Scene modeling code data
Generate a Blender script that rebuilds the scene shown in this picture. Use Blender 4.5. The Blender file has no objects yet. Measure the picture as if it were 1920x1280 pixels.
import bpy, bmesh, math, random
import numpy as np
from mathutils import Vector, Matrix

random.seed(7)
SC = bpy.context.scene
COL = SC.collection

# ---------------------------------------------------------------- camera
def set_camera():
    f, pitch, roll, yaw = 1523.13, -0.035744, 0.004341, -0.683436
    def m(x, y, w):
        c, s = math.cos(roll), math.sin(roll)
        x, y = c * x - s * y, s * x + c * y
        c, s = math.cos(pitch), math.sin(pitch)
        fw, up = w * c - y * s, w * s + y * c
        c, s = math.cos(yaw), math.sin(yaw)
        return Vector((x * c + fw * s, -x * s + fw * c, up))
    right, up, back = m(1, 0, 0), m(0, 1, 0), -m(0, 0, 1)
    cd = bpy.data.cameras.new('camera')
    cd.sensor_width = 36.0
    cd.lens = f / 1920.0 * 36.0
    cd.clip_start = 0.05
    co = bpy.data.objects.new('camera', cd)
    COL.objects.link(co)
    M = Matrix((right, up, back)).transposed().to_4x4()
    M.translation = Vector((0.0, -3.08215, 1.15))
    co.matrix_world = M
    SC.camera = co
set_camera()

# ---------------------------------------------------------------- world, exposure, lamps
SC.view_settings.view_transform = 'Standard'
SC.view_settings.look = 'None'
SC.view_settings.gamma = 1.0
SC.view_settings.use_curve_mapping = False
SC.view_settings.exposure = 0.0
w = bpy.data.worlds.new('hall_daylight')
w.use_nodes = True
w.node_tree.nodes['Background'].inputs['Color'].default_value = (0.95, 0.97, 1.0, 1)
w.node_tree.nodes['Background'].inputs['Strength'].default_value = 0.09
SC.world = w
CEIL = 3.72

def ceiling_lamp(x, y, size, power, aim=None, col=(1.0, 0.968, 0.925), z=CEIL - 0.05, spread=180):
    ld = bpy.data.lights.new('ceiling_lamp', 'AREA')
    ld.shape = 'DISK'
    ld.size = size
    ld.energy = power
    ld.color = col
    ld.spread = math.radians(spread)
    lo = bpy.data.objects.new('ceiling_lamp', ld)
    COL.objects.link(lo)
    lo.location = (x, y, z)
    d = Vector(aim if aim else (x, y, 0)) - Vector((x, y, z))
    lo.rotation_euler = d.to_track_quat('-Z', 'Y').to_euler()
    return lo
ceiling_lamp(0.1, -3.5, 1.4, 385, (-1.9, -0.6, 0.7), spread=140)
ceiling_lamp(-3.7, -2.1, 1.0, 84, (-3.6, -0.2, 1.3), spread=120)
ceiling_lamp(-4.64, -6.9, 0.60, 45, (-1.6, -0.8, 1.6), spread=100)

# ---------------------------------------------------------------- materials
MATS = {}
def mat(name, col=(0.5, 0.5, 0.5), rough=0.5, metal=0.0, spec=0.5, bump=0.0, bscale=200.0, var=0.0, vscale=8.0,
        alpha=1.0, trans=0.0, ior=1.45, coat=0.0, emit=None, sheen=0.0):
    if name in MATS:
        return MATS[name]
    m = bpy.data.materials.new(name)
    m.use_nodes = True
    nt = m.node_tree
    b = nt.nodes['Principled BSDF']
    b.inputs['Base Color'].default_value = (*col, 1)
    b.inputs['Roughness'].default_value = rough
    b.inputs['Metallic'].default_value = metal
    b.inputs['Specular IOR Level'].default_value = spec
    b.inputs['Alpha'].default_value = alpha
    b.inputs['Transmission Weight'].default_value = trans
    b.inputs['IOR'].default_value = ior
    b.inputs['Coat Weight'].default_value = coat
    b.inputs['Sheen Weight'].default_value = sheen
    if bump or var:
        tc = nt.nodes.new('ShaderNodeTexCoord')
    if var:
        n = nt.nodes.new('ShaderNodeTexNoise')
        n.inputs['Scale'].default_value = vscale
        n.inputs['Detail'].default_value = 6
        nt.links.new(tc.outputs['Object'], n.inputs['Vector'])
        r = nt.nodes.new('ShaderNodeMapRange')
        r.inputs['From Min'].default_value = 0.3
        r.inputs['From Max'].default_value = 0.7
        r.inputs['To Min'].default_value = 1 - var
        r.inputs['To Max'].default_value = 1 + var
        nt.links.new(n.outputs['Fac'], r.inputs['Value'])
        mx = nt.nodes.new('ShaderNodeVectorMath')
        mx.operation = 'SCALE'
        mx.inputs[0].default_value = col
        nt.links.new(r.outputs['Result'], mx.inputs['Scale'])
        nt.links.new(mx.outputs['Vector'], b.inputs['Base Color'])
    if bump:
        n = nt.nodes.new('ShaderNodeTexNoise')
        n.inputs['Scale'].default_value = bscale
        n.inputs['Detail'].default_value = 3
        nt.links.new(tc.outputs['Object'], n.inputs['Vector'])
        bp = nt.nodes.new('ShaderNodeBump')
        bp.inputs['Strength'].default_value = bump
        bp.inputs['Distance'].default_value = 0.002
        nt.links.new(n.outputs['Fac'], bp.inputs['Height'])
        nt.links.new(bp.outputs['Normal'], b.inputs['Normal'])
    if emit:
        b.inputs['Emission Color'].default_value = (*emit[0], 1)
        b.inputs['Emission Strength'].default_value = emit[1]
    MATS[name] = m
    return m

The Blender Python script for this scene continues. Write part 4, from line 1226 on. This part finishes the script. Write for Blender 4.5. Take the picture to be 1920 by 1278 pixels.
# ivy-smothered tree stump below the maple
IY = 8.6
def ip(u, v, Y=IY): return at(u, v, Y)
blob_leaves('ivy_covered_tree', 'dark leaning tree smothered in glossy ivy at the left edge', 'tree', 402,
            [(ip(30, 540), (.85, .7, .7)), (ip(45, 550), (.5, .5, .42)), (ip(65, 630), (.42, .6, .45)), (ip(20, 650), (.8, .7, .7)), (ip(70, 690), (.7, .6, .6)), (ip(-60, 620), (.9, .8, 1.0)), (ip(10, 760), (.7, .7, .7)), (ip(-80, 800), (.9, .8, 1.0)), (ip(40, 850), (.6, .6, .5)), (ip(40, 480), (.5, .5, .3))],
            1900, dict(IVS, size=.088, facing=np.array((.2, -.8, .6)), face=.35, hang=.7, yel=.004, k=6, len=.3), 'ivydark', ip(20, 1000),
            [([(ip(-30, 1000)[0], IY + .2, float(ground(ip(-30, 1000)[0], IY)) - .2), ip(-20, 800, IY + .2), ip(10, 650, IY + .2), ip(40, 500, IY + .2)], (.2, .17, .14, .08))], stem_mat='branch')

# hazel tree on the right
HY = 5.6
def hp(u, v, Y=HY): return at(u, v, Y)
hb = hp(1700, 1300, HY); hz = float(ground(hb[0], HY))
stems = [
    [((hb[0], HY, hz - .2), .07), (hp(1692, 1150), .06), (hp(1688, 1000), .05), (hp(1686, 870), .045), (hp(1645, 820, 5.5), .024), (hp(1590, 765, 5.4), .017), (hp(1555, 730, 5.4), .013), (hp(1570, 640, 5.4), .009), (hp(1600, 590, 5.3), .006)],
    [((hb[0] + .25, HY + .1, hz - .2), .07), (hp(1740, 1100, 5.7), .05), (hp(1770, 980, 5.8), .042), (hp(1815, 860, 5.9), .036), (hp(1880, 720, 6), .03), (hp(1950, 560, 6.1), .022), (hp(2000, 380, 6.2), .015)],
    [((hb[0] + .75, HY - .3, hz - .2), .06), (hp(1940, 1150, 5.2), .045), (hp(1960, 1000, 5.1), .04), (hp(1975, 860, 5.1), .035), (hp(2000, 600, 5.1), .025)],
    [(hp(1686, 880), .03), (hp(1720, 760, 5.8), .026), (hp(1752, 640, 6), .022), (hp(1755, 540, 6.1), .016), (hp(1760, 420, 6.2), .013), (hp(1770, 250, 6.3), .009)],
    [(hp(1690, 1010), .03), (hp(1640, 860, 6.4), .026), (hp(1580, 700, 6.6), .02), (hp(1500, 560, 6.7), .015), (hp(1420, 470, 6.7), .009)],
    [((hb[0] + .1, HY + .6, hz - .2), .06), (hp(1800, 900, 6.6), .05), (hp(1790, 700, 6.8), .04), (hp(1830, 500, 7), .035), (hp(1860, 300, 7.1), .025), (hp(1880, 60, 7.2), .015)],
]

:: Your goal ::
Up to and including the line with "COL = SC.collection", repeat the data exactly, starting from its first line; nothing else belongs in the response.

:: Exercise result ::
Generate a Blender script that rebuilds the scene shown in this picture. Use Blender 4.5. The Blender file has no objects yet. Measure the picture as if it were 1920x1280 pixels.
import bpy, bmesh, math, random
import numpy as np
from mathutils import Vector, Matrix

random.seed(7)
SC = bpy.context.scene
COL = SC.collection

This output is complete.